Batalla ile ilgili görüşlerini de dile getiren başarılı çalıştırıcı, “Böyle bir futbolcu genelde bir adım öndedir. Galibiyet yaratabilecek bir futbolcu. İnanılmaz efektif. Attığı gol paslarıyla, kendi attığı goller ve karakteriyle gerçekten mükemmel bir insan. Takım içinde star olduğu halde takım ruhuna kendini vermiş bir insan.’Ben starım’ diye kendini ön plana atmayan, takımına çok destek olan mükemmel bir futbolcu “dedi.
“HEDEFİMİZ AVRUPAYSA O HEDEFİ TUTTURMAK İSTERİM”
Kulüpte birçok yeniliğin olduğunu söyleyen Daum, “Bursaspor’un yanı sıra bir çok kulüp şampiyon olmak istiyor. Bunları söylemeleri de gayet normal. Realist olmayan söylemler en çok sevilen şeylerdir. Genelde her şeyin birden bire olmasını istiyoruz. Kim buna söz veriyorsa ilk etapta onu hep el üstünde tutarlar. Ben zorlukları ve zorunlulukları biliyorum. Avrupa hedefi zorunluluğunu biliyorum. Hedefimiz Avrupa ise o hedefi tutturmak isterim. Her yönden bakılması gerekiyor. Hoca yeni, ekip yeni, yönetim yeni. Ne olursa olsun, hepimiz birlikte yeni bir başarı sayfasını açmak istiyoruz. Şu anda tek hedefimiz sezon sonunda Avrupa kupalarına katılmak. Ama ‘Aranızda şampiyon olmak istemeyen var mı?’ diye sorarsanız kimse de ‘Ben istemiyorum’ demez” açıklamasında bulundu.

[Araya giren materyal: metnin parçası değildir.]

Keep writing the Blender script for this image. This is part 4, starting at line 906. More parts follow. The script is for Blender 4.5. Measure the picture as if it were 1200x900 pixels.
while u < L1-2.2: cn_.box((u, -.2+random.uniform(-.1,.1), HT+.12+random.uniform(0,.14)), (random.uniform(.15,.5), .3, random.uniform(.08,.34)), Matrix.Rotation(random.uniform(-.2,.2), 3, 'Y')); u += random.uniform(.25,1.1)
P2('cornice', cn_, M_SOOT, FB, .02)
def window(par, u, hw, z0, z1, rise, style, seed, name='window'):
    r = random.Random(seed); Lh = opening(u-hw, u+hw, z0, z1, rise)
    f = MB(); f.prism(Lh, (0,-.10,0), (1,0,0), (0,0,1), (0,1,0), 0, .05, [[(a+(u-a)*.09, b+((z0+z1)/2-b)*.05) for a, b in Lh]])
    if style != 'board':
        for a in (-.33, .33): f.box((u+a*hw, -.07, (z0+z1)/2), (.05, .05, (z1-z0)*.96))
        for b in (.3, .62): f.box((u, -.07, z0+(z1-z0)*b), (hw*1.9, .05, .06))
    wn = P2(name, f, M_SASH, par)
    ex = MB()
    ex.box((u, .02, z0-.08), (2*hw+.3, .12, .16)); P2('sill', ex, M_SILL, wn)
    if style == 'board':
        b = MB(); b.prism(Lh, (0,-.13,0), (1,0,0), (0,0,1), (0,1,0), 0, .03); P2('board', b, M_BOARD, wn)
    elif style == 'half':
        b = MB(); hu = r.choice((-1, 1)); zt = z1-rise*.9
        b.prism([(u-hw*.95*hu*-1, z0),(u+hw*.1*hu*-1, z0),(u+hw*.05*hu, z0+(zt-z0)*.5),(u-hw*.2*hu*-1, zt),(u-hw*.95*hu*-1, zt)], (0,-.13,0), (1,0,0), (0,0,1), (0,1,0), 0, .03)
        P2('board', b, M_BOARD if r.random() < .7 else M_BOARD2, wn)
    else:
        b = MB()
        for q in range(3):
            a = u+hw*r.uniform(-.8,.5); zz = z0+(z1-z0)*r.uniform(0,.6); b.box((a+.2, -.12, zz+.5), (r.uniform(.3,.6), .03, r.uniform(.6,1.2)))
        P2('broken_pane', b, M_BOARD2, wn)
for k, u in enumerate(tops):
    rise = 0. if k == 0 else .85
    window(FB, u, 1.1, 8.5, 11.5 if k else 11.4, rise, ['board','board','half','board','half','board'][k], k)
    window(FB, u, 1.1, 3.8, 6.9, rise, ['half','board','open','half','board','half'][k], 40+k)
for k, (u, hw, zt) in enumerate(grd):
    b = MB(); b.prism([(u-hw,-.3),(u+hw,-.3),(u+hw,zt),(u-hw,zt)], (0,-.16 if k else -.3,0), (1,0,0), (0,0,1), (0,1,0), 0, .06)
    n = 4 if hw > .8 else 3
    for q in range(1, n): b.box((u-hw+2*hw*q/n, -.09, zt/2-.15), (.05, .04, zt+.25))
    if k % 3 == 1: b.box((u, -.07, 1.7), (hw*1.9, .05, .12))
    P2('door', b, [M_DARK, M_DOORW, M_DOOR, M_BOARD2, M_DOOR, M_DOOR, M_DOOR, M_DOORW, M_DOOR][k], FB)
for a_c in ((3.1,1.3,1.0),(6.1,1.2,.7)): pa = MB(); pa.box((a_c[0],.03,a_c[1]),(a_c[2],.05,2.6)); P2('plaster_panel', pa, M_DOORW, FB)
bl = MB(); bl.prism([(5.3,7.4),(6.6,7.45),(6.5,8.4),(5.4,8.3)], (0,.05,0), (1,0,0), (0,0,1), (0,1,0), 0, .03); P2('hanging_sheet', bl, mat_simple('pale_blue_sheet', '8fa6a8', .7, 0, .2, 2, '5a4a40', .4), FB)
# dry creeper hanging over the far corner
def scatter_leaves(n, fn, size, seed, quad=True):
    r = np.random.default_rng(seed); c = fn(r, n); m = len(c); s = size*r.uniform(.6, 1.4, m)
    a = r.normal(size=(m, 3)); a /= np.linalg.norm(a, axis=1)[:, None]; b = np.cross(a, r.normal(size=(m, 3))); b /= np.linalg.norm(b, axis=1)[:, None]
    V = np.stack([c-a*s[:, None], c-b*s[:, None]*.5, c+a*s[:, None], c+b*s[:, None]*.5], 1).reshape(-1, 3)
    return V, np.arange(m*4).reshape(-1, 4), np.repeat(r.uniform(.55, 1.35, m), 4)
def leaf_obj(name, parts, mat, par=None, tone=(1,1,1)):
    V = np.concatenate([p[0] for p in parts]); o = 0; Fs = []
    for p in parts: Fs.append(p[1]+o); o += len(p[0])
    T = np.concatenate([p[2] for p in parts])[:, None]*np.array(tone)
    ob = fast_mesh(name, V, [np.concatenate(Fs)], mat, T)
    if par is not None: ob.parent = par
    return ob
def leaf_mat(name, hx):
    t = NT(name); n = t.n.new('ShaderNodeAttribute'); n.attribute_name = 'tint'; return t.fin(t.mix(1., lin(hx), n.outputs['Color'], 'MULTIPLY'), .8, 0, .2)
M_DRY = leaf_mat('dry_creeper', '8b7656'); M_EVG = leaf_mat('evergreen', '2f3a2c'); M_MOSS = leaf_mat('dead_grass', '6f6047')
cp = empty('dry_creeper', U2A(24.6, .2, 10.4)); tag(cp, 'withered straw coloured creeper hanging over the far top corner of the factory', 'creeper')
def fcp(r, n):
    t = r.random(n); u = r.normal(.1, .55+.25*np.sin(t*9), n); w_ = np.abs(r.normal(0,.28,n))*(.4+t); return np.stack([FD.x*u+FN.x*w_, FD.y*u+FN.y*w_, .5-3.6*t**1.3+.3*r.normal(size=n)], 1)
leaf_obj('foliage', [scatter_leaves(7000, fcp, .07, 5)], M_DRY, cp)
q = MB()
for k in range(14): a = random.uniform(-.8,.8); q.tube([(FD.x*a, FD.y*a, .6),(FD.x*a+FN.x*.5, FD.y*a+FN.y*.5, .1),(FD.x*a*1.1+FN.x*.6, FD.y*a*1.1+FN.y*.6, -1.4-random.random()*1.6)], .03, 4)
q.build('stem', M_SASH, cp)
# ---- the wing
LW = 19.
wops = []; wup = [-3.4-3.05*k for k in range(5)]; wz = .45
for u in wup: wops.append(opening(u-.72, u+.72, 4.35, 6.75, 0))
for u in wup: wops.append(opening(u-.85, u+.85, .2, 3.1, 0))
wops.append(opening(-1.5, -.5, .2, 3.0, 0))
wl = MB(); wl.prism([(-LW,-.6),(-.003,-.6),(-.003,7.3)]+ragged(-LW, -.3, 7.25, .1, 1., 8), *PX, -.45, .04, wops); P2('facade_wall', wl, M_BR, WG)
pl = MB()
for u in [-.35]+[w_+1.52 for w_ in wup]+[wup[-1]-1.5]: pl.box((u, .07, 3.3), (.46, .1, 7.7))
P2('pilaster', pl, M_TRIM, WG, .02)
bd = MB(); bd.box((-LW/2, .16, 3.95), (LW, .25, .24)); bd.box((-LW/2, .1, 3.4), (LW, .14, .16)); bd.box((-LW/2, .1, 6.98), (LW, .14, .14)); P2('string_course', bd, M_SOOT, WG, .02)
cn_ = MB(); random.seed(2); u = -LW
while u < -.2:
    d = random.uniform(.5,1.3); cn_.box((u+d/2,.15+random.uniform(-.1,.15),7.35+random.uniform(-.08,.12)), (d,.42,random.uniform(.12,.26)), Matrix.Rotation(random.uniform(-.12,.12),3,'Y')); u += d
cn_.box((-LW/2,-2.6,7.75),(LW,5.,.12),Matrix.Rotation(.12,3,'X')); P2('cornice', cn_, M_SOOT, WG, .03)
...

“ŞOVMEN DEĞİL SONUÇ ADAMIYIM”
Müsabakalarda soğukkanlı olduğunun altını çizen Daum, “Benim antrenmanlarımı gören nasıl biri olduğumu daha iyi anlıyor. Toplantılarımızı görseniz, orada da iyi anlayabilirsiniz nasıl hareket ettiğimi. Müsabakalarda ise soğukkanlıyım. Kendimi maçlarda çok fazla ön plana atmıyorum. Orada futbolcularıma yardım edebilmem, onlara ne yapmalarını söyleyebilmem için soğukkanlı olmalıyım. Ben şovmen değilim, sonuç adamıyım. 30 senelik mazim var. Teknik direktör olarak 960 resmi müsabakaya çıkmışım. 10 senelik genç takımlarla ilgili geçmişimde 500 civarında maça çıkmışım. Orada yaşadığım çok fazla an var. Kariyerim için çok önemli anlar. Öğrendiğim en önemli şeylerden biri, hiçbir zaman mücadeleyi bırakmamak “ şeklinde konuştu.